O futebol não cansa de dar balão e liquidar com os donos da verdade que falam grosso em seus prognósticos, emplastrando suas caras com tortas saídas de padarias tão-somente para lambuzar aquele ar arrogante e esnobe de expert.
Justo o que aconteceu com a França. Se com berço esplêndido sempre andou de salto alto, imagine a banca de rei do futebol só porque se julga inserida na restrita elite de Brasil, Alemanha, Itália e Argentina, sempre respeitados não importa a qualidade do plantel. Se a mística da garra do Uruguai já foi para o espaço com o maracanazo de 1950. Até o senegalês Vieira, naturalizado francês aos 16 anos, que sentenciou a decadência do Brasil, não levou fé na pátria que renegou: qual é a relevância de ser vice-campeã da África, se a totalidade de seus jogadores disputam o campeonato francês?
Cegueira maior só a da Dinamarca ao trocar as lentes de Martin Laursen em pleno jogo com o Uruguai durante longos 5 minutos, o que nos concede a honra de sermos senegaleses desde criancinha.
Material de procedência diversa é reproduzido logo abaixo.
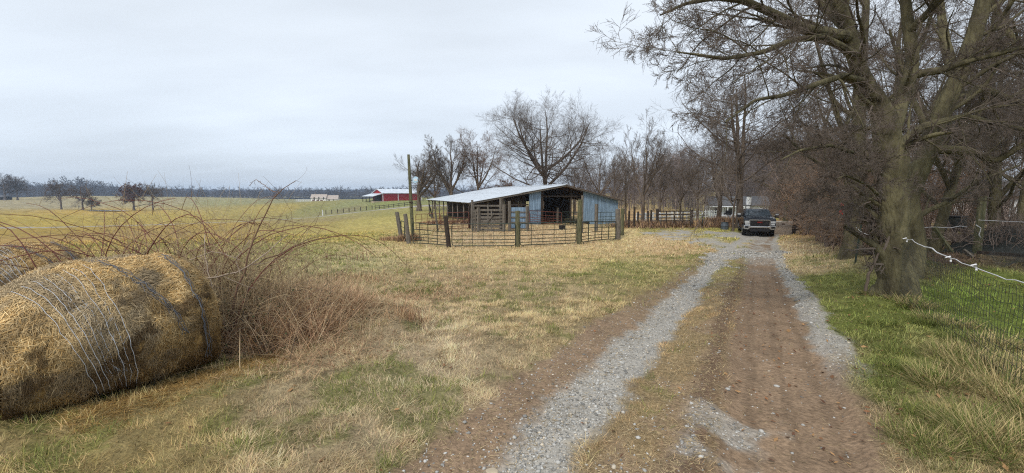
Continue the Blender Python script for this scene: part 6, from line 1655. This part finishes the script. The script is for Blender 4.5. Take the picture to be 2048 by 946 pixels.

O Rio 40º consagrou o calor senegalesco, desculpa joão-sem-braço para calar a antiga campanha difamante sobre a indolência e preguiça do brasileiro, exceção feita aos trabalhos sexuais. Contudo, não seríamos capazes de imitar o libanês recém-casado Louay, que pediu dispensa de seus deveres conjugais durante as transmissões da Copa, no que a esposa acedeu se retirando para a casa dos pais.
Do mesmo mal padece Roberto Carlos. Em sua incontinência verbal se arvora em ocupar a posição de psicólogo, ao invés de lateral: para quem conhece um pouquinho de futebol, com 60% de nossa capacidade, somos imbatíveis e vamos dar espetáculo. Com o rei na barriga, o castigo veio a cavalo. O rei dos treinos, Emerson, madeira de dar em doido, é cortado da seleção ao luxar o braço como goleiro numa peladinha descompromissada.
Improvisação sem talento resulta em estresse, que mal disfarça a pressão com que uma competição desse naipe brinca de gato e sapato com o atávico sentimento de inferioridade que nos persegue, para que ousemos tirar os pés do charco.
Uma das formas de enfiar a carapuça de superior é correlacionar a conquista da Copa a epopéias heróicas, como os turcos realçando seu pedigree com a extensão do Império Otomano. Não chegam a vestir os minaretes das torres de mesquitas com camisetas ou imagens da seleção, Alá não suportaria tais palhaçadas. Agora, dar balão no Roberto Carlos com a bola presa entre os calcanhares, isso pode. A presepada nos estertores finais da partida para fazê-lo engolir em seco sua língua de trapo não é despir um rei e colocar outro. A derrota no lombo já estava sacramentada, a expulsão de dois turcos e a agressão aos países baixos de Rivaldo evidenciaram a chinelada.
Que se amplie o conceito de país de opereta no futebol: o Equador. Depois de brilhar nas eliminatórias e alcançar a glória de disputar sua primeira Copa, virou macarrão na boca dos italianos em 20 minutos. Tanta luta para morrer nas praias da Ásia. Lembra a senhora Regina Célia, em fase de transição para conquistar um novo marido. Organizou uma grande festa, alugou uma bela casa, tomou a frente da decoração e dos convivas, contratou uma grande orquestra cujos últimos acordes coincidiriam com o derradeiro casal, se esmerou nos quitutes e no sortimento de bebidas, pôs seu melhor vestido, recostou sua cabeça no travesseiro para rememorar o prazer em cada detalhe da organização, e sonhou… até acordar no dia seguinte.